Er konnte seine Schulden nicht mehr bedienen und forderte deshalb von türkischen Banken als „patriotische Pflicht“ Hilfe zur „Restrukturierung“ seiner Schulden. Auf Druck Erdoğans wurde ihm dies gewährt. Jetzt hat sich die Dogus – Holding gemeldet, ein Konzern, der von Medien bis baulichen Großprojekten alles Mögliche betreibt und dessen Besitzer Ferid Sahenk ebenfalls zu den Freunden Erdogans zählt. Er kann seine 6 Milliarden Dollarschulden ebenfalls nicht mehr bedienen und ihm soll nun auch der türkische Steuerzahler helfen.

Doch der türkische Steuerzahler merkt schon lange nichts mehr vom angeblich rasanten Wachstum der türkischen Wirtschaft. Den meisten wachsen ihre Kreditkartenschulden über den Kopf und so wie sie ihre Schulden nicht bezahlen, werden viele auch für ihre Leistungen nur mit großer Verzögerung bezahlt.

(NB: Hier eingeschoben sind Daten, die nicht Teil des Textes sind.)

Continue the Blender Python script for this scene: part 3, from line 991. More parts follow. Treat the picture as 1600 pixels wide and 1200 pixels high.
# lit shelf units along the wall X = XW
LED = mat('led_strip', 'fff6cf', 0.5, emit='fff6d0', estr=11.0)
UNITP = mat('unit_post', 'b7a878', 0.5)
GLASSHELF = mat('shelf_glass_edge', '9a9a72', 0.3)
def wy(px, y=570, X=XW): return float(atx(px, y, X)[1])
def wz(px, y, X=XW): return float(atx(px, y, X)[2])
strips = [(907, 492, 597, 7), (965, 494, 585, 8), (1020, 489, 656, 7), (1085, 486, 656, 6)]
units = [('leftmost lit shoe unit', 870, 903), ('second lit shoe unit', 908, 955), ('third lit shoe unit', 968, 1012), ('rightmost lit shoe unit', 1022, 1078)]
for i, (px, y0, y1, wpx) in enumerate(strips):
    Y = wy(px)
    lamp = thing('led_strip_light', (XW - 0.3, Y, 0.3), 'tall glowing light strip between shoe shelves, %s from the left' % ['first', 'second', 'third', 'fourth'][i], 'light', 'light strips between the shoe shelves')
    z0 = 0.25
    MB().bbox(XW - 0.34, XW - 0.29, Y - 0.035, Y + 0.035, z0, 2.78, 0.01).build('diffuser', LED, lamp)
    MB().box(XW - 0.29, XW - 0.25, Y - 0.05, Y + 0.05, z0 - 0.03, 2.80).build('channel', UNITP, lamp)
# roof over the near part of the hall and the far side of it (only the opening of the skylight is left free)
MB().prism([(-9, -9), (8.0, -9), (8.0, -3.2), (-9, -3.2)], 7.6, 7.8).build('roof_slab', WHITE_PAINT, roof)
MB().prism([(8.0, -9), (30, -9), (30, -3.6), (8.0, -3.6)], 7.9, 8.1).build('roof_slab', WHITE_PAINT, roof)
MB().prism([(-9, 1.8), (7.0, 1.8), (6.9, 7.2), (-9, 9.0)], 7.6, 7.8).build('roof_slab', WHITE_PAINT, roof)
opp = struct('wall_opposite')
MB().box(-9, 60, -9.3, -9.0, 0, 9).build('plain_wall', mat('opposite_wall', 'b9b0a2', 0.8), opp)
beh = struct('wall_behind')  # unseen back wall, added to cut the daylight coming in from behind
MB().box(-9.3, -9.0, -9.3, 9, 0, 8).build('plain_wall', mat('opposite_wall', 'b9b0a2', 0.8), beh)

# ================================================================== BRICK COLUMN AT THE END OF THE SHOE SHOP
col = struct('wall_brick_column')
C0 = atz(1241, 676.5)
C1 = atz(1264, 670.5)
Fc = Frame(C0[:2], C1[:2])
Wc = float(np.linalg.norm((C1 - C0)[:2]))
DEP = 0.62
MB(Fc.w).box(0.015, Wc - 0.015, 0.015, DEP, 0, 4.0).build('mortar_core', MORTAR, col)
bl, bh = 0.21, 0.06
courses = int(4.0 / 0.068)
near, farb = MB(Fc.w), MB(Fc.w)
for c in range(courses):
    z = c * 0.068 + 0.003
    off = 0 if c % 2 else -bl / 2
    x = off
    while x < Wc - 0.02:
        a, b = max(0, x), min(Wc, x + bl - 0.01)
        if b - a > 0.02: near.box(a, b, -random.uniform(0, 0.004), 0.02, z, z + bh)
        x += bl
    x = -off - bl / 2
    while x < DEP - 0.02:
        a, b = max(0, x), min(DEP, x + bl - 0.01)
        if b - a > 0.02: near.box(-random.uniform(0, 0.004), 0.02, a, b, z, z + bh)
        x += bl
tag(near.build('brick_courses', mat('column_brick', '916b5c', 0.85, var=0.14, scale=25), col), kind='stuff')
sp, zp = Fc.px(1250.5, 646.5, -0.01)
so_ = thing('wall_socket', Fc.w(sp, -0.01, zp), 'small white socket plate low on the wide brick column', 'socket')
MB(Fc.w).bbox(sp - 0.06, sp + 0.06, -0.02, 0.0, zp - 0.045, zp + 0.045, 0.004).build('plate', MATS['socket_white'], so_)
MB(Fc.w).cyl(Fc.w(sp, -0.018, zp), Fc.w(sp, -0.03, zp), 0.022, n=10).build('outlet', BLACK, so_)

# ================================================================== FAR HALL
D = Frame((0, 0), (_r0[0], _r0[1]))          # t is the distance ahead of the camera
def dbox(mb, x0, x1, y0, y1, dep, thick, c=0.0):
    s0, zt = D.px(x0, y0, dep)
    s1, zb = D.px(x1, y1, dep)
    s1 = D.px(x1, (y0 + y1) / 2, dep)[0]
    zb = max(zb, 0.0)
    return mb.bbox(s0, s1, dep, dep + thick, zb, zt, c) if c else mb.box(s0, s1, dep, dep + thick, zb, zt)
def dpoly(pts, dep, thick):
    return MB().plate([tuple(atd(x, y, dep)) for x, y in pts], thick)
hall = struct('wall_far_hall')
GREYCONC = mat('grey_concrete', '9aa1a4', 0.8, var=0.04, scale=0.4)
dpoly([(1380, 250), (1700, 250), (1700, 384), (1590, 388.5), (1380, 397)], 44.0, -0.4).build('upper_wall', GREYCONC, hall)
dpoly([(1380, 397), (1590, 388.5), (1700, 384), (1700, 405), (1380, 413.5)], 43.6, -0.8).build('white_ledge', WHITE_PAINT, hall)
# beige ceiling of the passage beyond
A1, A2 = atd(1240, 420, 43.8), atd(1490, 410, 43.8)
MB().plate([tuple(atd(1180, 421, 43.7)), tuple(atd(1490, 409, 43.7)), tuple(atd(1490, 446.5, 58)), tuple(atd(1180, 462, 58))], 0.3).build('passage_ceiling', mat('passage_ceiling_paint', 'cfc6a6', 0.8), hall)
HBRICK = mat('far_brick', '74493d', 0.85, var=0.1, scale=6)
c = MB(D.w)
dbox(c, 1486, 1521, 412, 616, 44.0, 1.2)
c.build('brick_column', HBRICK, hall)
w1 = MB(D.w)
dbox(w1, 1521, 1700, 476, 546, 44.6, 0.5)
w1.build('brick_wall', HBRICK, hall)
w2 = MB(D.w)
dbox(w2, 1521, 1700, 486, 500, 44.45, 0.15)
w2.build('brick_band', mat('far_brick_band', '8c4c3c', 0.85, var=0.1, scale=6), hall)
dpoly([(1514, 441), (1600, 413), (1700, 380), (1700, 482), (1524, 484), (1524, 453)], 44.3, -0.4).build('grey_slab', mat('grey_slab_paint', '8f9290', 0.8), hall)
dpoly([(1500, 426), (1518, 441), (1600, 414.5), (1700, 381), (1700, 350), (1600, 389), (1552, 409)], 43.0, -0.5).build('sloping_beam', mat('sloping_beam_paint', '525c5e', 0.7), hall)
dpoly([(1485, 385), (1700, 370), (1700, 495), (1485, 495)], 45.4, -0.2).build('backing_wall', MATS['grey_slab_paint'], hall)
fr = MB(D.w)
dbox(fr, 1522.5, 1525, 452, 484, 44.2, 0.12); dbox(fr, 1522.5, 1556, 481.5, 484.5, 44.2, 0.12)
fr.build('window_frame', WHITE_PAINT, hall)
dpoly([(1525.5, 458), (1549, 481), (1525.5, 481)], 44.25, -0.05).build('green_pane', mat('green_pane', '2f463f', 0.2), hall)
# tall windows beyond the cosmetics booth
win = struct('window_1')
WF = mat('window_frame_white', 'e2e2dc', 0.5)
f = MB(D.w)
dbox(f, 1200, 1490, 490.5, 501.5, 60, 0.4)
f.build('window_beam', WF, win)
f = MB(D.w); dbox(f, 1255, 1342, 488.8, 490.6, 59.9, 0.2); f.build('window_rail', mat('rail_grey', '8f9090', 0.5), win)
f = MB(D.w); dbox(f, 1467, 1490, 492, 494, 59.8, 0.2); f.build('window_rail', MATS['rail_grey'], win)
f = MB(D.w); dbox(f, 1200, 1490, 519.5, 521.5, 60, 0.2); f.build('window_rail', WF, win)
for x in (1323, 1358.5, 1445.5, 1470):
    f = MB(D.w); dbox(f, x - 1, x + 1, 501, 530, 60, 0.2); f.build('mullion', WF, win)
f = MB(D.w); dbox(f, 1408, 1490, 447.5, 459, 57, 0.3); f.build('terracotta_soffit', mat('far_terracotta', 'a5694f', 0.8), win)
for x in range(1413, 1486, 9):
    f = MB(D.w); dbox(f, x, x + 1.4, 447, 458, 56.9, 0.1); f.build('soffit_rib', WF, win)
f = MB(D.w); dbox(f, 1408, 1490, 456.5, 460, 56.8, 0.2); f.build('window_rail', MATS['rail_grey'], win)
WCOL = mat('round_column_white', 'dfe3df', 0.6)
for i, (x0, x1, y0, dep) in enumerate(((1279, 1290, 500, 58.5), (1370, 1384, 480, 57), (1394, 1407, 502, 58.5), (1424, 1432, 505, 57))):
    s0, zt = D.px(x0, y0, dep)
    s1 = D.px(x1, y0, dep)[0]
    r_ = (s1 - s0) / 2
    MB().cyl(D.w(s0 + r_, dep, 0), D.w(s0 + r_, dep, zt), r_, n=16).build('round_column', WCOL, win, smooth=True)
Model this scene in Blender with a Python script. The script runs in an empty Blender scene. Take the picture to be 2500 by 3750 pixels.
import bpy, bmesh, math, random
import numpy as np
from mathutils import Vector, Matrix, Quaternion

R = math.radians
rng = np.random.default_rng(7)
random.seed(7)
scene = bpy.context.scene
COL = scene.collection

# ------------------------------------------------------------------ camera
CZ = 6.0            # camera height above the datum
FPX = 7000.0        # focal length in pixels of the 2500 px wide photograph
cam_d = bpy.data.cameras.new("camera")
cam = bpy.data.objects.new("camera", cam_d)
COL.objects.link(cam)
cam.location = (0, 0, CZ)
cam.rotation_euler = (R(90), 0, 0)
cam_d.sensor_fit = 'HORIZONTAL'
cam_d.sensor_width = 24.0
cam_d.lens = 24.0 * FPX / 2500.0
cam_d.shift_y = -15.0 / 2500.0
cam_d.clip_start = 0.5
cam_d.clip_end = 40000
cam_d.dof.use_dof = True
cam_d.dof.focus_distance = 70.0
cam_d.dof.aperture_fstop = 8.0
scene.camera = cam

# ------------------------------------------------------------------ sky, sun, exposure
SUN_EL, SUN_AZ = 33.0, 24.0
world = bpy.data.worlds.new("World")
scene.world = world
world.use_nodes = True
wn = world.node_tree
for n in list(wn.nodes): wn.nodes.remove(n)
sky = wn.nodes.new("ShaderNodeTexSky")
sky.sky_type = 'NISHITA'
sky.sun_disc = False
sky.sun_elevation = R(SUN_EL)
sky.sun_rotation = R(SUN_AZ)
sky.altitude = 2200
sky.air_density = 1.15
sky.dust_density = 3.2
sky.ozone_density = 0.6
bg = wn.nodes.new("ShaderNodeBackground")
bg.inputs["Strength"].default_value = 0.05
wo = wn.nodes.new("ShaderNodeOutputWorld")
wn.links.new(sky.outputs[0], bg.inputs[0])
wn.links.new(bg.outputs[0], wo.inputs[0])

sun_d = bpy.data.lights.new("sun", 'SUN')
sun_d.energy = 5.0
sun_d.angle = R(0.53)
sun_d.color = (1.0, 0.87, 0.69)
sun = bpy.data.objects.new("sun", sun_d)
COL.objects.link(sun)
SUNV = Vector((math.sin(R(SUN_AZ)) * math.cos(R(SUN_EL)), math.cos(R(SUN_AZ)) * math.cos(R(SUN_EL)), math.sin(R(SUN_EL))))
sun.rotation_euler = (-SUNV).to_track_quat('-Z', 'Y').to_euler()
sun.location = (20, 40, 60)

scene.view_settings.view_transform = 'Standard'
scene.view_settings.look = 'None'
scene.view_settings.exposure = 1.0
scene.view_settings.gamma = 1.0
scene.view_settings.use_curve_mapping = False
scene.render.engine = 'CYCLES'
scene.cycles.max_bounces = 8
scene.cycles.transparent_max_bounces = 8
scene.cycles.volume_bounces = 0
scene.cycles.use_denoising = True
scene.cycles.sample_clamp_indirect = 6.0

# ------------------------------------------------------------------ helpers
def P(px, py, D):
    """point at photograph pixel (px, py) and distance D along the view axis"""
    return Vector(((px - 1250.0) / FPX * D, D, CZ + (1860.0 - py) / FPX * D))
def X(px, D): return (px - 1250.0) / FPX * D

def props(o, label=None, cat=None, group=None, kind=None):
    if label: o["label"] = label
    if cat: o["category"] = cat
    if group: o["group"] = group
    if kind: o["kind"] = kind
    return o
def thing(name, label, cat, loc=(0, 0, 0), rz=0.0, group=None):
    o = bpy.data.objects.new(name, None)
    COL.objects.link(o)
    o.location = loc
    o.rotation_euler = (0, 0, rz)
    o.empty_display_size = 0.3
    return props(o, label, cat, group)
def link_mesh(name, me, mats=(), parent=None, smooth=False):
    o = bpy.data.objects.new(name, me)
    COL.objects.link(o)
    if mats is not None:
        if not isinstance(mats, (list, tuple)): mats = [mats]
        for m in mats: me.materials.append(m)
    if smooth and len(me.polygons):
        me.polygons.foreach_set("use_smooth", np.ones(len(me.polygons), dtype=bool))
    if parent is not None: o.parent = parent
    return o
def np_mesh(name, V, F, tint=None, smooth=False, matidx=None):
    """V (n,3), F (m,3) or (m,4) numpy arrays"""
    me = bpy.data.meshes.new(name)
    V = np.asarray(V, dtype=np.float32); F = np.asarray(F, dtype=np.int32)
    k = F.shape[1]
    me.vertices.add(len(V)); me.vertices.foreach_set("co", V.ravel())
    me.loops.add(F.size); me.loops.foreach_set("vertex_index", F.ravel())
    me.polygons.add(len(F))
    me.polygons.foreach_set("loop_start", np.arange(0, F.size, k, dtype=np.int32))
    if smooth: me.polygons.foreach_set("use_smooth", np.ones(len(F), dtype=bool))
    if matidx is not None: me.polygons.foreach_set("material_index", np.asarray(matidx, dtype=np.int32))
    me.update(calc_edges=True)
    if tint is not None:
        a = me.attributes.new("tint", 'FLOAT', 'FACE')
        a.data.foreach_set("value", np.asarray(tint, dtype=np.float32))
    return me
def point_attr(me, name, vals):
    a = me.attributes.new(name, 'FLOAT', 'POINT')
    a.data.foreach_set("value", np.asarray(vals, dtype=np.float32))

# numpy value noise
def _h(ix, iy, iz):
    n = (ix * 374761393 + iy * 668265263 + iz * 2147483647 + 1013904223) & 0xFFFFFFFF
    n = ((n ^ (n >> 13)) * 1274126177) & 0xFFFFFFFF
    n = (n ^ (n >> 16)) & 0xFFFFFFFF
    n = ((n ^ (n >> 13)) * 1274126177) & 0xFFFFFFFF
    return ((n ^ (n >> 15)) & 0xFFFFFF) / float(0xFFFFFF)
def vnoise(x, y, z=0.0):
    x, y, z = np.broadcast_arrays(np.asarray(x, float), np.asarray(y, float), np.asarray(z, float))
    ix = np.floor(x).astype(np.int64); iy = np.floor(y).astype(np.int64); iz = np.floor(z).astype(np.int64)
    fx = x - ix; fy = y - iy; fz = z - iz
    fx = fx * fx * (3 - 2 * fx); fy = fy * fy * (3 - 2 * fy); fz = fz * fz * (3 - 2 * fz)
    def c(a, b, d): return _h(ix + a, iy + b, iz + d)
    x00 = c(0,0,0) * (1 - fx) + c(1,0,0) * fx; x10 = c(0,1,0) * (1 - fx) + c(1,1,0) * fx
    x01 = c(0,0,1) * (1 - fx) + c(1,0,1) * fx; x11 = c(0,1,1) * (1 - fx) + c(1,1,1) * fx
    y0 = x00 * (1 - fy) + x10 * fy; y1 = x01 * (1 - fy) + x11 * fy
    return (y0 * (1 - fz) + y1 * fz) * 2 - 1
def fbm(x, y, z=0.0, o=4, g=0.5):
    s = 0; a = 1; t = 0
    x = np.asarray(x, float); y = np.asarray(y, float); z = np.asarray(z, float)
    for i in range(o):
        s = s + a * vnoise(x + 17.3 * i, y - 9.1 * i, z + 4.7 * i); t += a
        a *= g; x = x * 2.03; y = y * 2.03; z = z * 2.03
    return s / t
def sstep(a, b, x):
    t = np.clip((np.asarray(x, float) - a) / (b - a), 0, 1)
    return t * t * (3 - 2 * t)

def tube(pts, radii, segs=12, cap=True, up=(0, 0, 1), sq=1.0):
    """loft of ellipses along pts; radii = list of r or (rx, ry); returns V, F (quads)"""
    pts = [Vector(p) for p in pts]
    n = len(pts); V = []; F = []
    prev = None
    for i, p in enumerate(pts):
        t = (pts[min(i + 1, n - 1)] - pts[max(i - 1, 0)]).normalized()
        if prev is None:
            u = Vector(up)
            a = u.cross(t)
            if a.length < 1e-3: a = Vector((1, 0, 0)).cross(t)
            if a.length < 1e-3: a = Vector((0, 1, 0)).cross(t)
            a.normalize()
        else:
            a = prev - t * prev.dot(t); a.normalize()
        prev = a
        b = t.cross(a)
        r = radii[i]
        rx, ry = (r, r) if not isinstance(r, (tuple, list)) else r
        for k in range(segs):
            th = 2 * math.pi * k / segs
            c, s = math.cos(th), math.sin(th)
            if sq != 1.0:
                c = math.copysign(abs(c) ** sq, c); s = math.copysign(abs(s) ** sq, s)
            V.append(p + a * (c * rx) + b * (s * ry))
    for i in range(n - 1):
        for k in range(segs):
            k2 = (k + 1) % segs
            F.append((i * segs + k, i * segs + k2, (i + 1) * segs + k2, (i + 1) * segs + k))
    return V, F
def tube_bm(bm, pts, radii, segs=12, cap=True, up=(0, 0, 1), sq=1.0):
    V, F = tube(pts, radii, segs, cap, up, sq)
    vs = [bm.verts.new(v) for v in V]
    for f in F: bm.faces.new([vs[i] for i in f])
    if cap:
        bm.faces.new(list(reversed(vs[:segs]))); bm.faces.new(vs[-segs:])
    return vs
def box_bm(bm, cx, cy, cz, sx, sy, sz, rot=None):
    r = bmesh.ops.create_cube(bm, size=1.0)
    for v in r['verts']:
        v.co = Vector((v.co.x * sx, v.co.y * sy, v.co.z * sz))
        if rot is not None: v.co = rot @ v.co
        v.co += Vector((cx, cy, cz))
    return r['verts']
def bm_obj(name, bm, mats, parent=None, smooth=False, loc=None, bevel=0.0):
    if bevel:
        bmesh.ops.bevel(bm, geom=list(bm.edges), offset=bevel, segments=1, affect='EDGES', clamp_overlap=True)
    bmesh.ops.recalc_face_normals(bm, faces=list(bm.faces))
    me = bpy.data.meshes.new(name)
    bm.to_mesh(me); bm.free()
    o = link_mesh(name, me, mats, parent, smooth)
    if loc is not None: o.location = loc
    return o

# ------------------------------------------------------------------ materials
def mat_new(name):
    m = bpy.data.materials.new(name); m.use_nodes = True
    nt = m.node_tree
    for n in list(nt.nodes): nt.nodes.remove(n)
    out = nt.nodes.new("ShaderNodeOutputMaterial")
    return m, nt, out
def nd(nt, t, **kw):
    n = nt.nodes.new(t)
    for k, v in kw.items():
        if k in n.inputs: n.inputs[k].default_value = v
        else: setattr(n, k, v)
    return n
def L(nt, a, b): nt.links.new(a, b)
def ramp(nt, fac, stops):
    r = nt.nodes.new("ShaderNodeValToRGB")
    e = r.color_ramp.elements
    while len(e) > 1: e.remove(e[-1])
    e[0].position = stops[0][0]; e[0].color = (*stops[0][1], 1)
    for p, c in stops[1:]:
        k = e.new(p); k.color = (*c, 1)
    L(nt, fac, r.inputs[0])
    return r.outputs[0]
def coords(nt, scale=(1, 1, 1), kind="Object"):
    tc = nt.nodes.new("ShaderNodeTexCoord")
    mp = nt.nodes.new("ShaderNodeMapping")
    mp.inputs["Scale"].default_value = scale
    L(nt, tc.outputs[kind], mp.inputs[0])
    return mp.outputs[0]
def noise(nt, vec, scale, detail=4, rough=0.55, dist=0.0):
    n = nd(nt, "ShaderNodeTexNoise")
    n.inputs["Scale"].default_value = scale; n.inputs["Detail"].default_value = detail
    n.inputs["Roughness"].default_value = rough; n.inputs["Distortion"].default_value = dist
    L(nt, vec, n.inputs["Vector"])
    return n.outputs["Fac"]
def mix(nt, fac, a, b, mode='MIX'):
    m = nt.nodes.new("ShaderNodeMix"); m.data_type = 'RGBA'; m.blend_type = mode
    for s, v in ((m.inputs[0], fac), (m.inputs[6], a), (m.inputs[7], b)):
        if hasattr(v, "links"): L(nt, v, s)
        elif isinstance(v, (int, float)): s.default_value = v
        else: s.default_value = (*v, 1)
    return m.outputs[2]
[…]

Thomas Mühlbauer, Besitzer der Deutschen Buchhandlung in Istanbul erzählt beispielsweise, dass er Monate auf sein Geld warten muss, wenn er Schulbücher an andere Buchläden oder Institutionen verkauft. „Wenn das Geld dann kommt, ist es außerdem auch noch erheblich weniger Wert“. Pessimisten in der Finanzbranche gehen schon davon aus, dass die Türkei zum Ausgangspunkt einer neuen internationalen Schuldenkrise werden könnte.